+++ MATERIAL PROVIDED

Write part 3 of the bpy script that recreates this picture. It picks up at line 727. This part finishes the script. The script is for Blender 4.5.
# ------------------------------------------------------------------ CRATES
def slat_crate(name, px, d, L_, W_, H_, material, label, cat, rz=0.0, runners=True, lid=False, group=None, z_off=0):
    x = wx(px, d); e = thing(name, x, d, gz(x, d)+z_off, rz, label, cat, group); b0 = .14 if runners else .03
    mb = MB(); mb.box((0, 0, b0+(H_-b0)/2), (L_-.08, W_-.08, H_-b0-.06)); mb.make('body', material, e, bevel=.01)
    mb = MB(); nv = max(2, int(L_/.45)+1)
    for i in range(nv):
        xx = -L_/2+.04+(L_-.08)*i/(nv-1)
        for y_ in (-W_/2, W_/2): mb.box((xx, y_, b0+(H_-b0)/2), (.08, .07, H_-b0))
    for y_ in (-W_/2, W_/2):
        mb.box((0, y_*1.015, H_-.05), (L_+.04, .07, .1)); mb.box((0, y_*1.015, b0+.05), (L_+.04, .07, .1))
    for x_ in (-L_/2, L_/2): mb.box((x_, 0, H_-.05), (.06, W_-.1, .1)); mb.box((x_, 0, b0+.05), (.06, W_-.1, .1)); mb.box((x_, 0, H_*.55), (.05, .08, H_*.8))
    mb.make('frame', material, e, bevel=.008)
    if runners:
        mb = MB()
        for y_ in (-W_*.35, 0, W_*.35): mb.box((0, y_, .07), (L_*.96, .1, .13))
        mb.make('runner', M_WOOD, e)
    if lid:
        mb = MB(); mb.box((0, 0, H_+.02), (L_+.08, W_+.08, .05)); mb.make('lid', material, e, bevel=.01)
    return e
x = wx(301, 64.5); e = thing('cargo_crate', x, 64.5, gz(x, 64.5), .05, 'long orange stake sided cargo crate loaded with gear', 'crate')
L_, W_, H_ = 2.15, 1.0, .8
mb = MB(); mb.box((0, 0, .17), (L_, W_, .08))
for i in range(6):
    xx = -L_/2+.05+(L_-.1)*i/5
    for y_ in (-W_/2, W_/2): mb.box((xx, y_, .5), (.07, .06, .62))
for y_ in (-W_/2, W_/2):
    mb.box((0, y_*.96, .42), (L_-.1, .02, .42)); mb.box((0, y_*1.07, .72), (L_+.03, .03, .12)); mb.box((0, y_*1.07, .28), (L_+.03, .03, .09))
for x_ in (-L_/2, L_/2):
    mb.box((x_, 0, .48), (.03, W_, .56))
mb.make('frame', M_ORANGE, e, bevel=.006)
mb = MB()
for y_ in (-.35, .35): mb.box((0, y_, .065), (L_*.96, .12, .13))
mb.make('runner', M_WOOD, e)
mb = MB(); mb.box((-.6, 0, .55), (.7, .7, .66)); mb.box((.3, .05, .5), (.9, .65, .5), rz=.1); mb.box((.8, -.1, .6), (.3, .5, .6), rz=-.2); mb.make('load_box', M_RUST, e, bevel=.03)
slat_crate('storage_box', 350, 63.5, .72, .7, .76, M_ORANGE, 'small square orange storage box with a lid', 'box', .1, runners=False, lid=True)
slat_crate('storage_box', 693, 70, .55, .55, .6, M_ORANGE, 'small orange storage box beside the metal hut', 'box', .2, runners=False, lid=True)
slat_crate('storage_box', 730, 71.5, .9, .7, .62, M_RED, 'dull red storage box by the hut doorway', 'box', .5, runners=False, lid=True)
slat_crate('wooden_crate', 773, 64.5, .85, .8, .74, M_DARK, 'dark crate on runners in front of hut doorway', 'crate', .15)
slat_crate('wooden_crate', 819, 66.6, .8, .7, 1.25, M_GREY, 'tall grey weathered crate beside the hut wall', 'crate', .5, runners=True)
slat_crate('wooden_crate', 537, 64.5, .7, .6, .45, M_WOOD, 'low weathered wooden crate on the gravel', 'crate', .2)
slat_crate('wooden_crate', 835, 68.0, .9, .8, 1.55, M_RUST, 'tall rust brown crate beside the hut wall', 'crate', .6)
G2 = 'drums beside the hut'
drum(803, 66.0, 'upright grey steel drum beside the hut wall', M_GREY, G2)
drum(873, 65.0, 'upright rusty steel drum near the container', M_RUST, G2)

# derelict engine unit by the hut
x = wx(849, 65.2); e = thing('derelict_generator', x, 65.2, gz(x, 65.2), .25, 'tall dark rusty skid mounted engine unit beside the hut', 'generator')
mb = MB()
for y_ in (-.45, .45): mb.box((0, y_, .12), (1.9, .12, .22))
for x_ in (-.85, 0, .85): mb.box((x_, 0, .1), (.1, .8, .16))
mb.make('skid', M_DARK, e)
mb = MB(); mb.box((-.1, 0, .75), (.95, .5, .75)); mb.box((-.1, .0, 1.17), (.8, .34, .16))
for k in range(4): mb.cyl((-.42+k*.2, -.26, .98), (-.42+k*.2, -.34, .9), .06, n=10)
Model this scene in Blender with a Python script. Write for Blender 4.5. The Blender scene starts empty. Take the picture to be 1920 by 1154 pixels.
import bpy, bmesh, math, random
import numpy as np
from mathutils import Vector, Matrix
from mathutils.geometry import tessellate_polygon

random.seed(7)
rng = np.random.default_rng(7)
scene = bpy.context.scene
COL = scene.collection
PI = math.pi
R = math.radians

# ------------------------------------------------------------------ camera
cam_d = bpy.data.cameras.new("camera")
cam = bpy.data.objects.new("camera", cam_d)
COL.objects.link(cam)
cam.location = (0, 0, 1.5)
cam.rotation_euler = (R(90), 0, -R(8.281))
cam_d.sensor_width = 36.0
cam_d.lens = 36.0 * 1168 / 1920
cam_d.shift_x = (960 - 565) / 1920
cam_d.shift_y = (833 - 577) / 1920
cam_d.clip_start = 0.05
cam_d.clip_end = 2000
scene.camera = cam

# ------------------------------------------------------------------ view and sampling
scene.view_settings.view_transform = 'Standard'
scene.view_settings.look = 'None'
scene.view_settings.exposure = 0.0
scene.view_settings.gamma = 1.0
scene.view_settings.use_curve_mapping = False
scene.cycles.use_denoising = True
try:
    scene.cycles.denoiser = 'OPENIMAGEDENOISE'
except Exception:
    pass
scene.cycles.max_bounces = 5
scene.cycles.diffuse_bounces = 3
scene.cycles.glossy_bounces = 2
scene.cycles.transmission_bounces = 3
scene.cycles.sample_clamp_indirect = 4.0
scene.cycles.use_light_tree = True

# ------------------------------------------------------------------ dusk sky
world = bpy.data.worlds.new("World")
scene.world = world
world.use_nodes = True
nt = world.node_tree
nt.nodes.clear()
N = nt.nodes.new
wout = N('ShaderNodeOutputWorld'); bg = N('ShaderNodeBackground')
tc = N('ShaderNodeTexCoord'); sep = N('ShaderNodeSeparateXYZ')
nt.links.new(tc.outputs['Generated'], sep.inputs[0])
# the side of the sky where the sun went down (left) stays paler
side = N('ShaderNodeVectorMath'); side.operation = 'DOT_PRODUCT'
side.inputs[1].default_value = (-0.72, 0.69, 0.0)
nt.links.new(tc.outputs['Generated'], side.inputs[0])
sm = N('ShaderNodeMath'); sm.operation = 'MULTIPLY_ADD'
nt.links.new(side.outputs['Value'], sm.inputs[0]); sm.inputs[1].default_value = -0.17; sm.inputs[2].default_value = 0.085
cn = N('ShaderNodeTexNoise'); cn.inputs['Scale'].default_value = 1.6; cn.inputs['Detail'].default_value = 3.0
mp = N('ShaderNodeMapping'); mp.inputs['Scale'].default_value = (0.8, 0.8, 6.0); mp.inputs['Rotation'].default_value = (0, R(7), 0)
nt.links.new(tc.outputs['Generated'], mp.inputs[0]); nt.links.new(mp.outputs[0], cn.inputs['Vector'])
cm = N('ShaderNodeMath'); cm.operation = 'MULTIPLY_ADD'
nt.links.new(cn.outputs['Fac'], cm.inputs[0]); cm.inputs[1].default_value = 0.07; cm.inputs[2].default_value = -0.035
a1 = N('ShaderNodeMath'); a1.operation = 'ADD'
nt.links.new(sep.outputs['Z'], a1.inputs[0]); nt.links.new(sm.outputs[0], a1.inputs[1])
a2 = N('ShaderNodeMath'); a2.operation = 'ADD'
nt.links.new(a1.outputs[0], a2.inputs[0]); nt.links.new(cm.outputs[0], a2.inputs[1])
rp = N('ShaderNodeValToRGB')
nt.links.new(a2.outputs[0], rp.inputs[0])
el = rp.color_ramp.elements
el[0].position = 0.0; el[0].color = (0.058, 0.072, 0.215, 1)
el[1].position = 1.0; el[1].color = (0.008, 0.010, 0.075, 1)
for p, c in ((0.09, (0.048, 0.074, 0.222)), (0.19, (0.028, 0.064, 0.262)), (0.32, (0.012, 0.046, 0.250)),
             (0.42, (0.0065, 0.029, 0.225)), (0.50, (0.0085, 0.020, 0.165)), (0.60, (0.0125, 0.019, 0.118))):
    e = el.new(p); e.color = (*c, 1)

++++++

Emit only the lines from the one containing "Model this scene" through the one containing "scene.camera = cam", copied exactly.

[SOLUTION]
Model this scene in Blender with a Python script. Write for Blender 4.5. The Blender scene starts empty. Take the picture to be 1920 by 1154 pixels.
import bpy, bmesh, math, random
import numpy as np
from mathutils import Vector, Matrix
from mathutils.geometry import tessellate_polygon

random.seed(7)
rng = np.random.default_rng(7)
scene = bpy.context.scene
COL = scene.collection
PI = math.pi
R = math.radians

# ------------------------------------------------------------------ camera
cam_d = bpy.data.cameras.new("camera")
cam = bpy.data.objects.new("camera", cam_d)
COL.objects.link(cam)
cam.location = (0, 0, 1.5)
cam.rotation_euler = (R(90), 0, -R(8.281))
cam_d.sensor_width = 36.0
cam_d.lens = 36.0 * 1168 / 1920
cam_d.shift_x = (960 - 565) / 1920
cam_d.shift_y = (833 - 577) / 1920
cam_d.clip_start = 0.05
cam_d.clip_end = 2000
scene.camera = cam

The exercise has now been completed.